▶ _DATA_
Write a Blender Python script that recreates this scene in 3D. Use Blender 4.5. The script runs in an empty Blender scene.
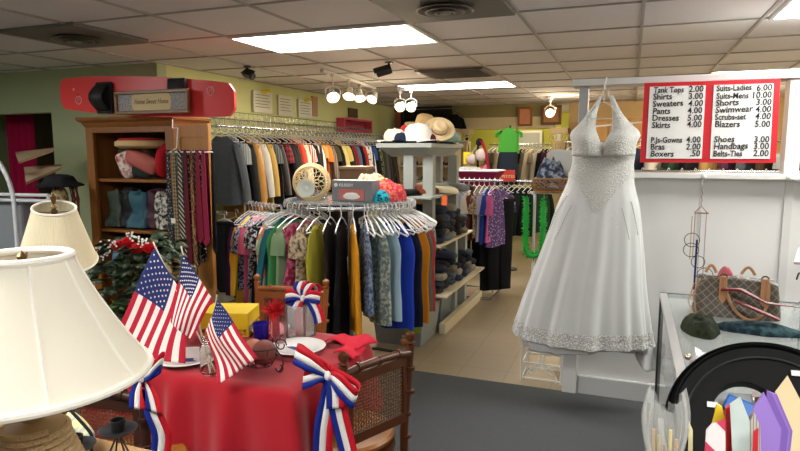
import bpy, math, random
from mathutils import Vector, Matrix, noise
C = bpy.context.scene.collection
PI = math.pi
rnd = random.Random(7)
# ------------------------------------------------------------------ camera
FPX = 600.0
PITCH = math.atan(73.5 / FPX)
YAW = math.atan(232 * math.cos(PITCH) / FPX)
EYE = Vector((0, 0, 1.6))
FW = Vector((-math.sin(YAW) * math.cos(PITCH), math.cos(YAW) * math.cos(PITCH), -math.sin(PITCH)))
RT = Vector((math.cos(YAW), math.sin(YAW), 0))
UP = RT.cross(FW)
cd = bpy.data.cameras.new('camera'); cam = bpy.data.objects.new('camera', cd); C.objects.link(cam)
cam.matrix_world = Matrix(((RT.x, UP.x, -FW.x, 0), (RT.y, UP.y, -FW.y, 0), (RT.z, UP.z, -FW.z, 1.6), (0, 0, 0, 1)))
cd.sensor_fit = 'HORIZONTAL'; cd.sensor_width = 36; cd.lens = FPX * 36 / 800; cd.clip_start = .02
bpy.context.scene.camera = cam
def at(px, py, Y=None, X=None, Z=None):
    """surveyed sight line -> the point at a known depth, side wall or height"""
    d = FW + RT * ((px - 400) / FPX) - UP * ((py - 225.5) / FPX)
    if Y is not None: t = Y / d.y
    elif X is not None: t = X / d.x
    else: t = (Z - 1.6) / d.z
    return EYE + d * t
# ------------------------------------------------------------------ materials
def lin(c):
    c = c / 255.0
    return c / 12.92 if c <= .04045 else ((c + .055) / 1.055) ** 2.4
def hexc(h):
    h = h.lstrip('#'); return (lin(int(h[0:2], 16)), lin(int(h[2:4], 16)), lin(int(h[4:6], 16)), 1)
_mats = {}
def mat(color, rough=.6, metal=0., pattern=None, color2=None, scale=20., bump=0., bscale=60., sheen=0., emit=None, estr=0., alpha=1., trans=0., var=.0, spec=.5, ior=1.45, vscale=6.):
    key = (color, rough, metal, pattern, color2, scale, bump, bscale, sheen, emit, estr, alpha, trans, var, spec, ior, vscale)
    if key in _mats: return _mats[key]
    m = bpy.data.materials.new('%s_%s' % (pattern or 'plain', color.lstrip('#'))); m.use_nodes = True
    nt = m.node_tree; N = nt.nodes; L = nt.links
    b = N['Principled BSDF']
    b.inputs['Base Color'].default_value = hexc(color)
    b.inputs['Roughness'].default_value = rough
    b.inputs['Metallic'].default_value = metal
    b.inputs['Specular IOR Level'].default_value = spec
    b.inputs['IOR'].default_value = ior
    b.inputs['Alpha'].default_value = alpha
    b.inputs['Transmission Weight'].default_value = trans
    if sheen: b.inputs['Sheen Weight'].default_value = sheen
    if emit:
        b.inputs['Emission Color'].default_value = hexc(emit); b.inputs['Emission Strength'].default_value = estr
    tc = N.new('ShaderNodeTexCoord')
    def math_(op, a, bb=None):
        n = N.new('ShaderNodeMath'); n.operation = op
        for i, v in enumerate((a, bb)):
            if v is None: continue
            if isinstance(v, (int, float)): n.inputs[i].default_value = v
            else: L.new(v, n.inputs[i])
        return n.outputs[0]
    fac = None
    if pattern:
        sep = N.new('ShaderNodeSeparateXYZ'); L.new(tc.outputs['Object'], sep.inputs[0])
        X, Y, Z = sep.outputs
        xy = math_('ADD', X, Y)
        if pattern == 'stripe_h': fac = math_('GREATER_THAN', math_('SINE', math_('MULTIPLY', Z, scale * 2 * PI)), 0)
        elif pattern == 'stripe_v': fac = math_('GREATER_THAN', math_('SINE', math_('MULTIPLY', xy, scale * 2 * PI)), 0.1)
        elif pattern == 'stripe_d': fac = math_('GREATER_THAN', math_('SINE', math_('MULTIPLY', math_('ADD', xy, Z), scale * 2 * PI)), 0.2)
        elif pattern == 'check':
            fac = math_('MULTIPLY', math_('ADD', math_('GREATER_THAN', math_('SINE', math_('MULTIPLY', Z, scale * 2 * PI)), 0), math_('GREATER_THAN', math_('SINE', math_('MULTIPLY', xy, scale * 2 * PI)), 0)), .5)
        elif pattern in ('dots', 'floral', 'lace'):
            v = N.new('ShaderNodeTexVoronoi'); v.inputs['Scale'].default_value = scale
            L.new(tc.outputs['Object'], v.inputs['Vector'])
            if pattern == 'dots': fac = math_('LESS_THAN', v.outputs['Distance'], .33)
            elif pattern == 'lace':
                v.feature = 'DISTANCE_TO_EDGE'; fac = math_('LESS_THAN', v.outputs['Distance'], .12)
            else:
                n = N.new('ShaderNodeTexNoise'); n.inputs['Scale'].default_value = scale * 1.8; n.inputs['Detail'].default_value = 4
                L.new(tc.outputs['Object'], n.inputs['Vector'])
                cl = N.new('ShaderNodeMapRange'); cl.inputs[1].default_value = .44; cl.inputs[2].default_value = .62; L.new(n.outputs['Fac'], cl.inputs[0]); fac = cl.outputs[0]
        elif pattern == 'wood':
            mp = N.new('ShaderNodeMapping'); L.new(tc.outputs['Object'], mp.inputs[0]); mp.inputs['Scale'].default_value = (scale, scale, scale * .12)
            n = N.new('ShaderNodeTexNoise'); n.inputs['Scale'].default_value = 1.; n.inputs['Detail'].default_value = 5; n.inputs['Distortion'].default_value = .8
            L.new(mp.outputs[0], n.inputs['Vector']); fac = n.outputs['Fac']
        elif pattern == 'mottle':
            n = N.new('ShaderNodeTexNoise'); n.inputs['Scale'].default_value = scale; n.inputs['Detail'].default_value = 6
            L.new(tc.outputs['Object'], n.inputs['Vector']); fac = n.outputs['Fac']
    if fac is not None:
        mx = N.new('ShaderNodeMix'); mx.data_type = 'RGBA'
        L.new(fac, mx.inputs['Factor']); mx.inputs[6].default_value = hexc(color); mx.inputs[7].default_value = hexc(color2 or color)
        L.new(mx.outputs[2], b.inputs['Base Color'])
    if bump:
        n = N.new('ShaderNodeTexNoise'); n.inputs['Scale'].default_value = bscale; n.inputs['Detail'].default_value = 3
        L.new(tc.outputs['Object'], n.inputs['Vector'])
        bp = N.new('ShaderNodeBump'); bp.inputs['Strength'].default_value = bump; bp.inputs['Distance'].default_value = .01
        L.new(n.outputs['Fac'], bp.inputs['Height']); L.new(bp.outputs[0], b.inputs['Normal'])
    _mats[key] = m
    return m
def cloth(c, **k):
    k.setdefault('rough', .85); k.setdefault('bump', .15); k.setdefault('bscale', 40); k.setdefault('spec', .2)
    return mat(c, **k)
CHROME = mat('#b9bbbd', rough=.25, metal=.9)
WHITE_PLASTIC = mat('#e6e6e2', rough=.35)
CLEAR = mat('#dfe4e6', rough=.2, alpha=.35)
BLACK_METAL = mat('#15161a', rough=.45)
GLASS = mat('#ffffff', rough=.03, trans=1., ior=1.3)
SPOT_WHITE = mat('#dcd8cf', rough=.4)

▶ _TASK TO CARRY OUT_
Without the pictures, transcribe the listing above exactly.

▶ _RESPONSE FOR THIS EXERCISE_
Write a Blender Python script that recreates this scene in 3D. Use Blender 4.5. The script runs in an empty Blender scene.
import bpy, math, random
from mathutils import Vector, Matrix, noise
C = bpy.context.scene.collection
PI = math.pi
rnd = random.Random(7)
# ------------------------------------------------------------------ camera
FPX = 600.0
PITCH = math.atan(73.5 / FPX)
YAW = math.atan(232 * math.cos(PITCH) / FPX)
EYE = Vector((0, 0, 1.6))
FW = Vector((-math.sin(YAW) * math.cos(PITCH), math.cos(YAW) * math.cos(PITCH), -math.sin(PITCH)))
RT = Vector((math.cos(YAW), math.sin(YAW), 0))
UP = RT.cross(FW)
cd = bpy.data.cameras.new('camera'); cam = bpy.data.objects.new('camera', cd); C.objects.link(cam)
cam.matrix_world = Matrix(((RT.x, UP.x, -FW.x, 0), (RT.y, UP.y, -FW.y, 0), (RT.z, UP.z, -FW.z, 1.6), (0, 0, 0, 1)))
cd.sensor_fit = 'HORIZONTAL'; cd.sensor_width = 36; cd.lens = FPX * 36 / 800; cd.clip_start = .02
bpy.context.scene.camera = cam
def at(px, py, Y=None, X=None, Z=None):
    """surveyed sight line -> the point at a known depth, side wall or height"""
    d = FW + RT * ((px - 400) / FPX) - UP * ((py - 225.5) / FPX)
    if Y is not None: t = Y / d.y
    elif X is not None: t = X / d.x
    else: t = (Z - 1.6) / d.z
    return EYE + d * t
# ------------------------------------------------------------------ materials
def lin(c):
    c = c / 255.0
    return c / 12.92 if c <= .04045 else ((c + .055) / 1.055) ** 2.4
def hexc(h):
    h = h.lstrip('#'); return (lin(int(h[0:2], 16)), lin(int(h[2:4], 16)), lin(int(h[4:6], 16)), 1)
_mats = {}
def mat(color, rough=.6, metal=0., pattern=None, color2=None, scale=20., bump=0., bscale=60., sheen=0., emit=None, estr=0., alpha=1., trans=0., var=.0, spec=.5, ior=1.45, vscale=6.):
    key = (color, rough, metal, pattern, color2, scale, bump, bscale, sheen, emit, estr, alpha, trans, var, spec, ior, vscale)
    if key in _mats: return _mats[key]
    m = bpy.data.materials.new('%s_%s' % (pattern or 'plain', color.lstrip('#'))); m.use_nodes = True
    nt = m.node_tree; N = nt.nodes; L = nt.links
    b = N['Principled BSDF']
    b.inputs['Base Color'].default_value = hexc(color)
    b.inputs['Roughness'].default_value = rough
    b.inputs['Metallic'].default_value = metal
    b.inputs['Specular IOR Level'].default_value = spec
    b.inputs['IOR'].default_value = ior
    b.inputs['Alpha'].default_value = alpha
    b.inputs['Transmission Weight'].default_value = trans
    if sheen: b.inputs['Sheen Weight'].default_value = sheen
    if emit:
        b.inputs['Emission Color'].default_value = hexc(emit); b.inputs['Emission Strength'].default_value = estr
    tc = N.new('ShaderNodeTexCoord')
    def math_(op, a, bb=None):
        n = N.new('ShaderNodeMath'); n.operation = op
        for i, v in enumerate((a, bb)):
            if v is None: continue
            if isinstance(v, (int, float)): n.inputs[i].default_value = v
            else: L.new(v, n.inputs[i])
        return n.outputs[0]
    fac = None
    if pattern:
        sep = N.new('ShaderNodeSeparateXYZ'); L.new(tc.outputs['Object'], sep.inputs[0])
        X, Y, Z = sep.outputs
        xy = math_('ADD', X, Y)
        if pattern == 'stripe_h': fac = math_('GREATER_THAN', math_('SINE', math_('MULTIPLY', Z, scale * 2 * PI)), 0)
        elif pattern == 'stripe_v': fac = math_('GREATER_THAN', math_('SINE', math_('MULTIPLY', xy, scale * 2 * PI)), 0.1)
        elif pattern == 'stripe_d': fac = math_('GREATER_THAN', math_('SINE', math_('MULTIPLY', math_('ADD', xy, Z), scale * 2 * PI)), 0.2)
        elif pattern == 'check':
            fac = math_('MULTIPLY', math_('ADD', math_('GREATER_THAN', math_('SINE', math_('MULTIPLY', Z, scale * 2 * PI)), 0), math_('GREATER_THAN', math_('SINE', math_('MULTIPLY', xy, scale * 2 * PI)), 0)), .5)
        elif pattern in ('dots', 'floral', 'lace'):
            v = N.new('ShaderNodeTexVoronoi'); v.inputs['Scale'].default_value = scale
            L.new(tc.outputs['Object'], v.inputs['Vector'])
            if pattern == 'dots': fac = math_('LESS_THAN', v.outputs['Distance'], .33)
            elif pattern == 'lace':
                v.feature = 'DISTANCE_TO_EDGE'; fac = math_('LESS_THAN', v.outputs['Distance'], .12)
            else:
                n = N.new('ShaderNodeTexNoise'); n.inputs['Scale'].default_value = scale * 1.8; n.inputs['Detail'].default_value = 4
                L.new(tc.outputs['Object'], n.inputs['Vector'])
                cl = N.new('ShaderNodeMapRange'); cl.inputs[1].default_value = .44; cl.inputs[2].default_value = .62; L.new(n.outputs['Fac'], cl.inputs[0]); fac = cl.outputs[0]
        elif pattern == 'wood':
            mp = N.new('ShaderNodeMapping'); L.new(tc.outputs['Object'], mp.inputs[0]); mp.inputs['Scale'].default_value = (scale, scale, scale * .12)
            n = N.new('ShaderNodeTexNoise'); n.inputs['Scale'].default_value = 1.; n.inputs['Detail'].default_value = 5; n.inputs['Distortion'].default_value = .8
            L.new(mp.outputs[0], n.inputs['Vector']); fac = n.outputs['Fac']
        elif pattern == 'mottle':
            n = N.new('ShaderNodeTexNoise'); n.inputs['Scale'].default_value = scale; n.inputs['Detail'].default_value = 6
            L.new(tc.outputs['Object'], n.inputs['Vector']); fac = n.outputs['Fac']
    if fac is not None:
        mx = N.new('ShaderNodeMix'); mx.data_type = 'RGBA'
        L.new(fac, mx.inputs['Factor']); mx.inputs[6].default_value = hexc(color); mx.inputs[7].default_value = hexc(color2 or color)
        L.new(mx.outputs[2], b.inputs['Base Color'])
    if bump:
        n = N.new('ShaderNodeTexNoise'); n.inputs['Scale'].default_value = bscale; n.inputs['Detail'].default_value = 3
        L.new(tc.outputs['Object'], n.inputs['Vector'])
        bp = N.new('ShaderNodeBump'); bp.inputs['Strength'].default_value = bump; bp.inputs['Distance'].default_value = .01
        L.new(n.outputs['Fac'], bp.inputs['Height']); L.new(bp.outputs[0], b.inputs['Normal'])
    _mats[key] = m
    return m
def cloth(c, **k):
    k.setdefault('rough', .85); k.setdefault('bump', .15); k.setdefault('bscale', 40); k.setdefault('spec', .2)
    return mat(c, **k)
CHROME = mat('#b9bbbd', rough=.25, metal=.9)
WHITE_PLASTIC = mat('#e6e6e2', rough=.35)
CLEAR = mat('#dfe4e6', rough=.2, alpha=.35)
BLACK_METAL = mat('#15161a', rough=.45)
GLASS = mat('#ffffff', rough=.03, trans=1., ior=1.3)
SPOT_WHITE = mat('#dcd8cf', rough=.4)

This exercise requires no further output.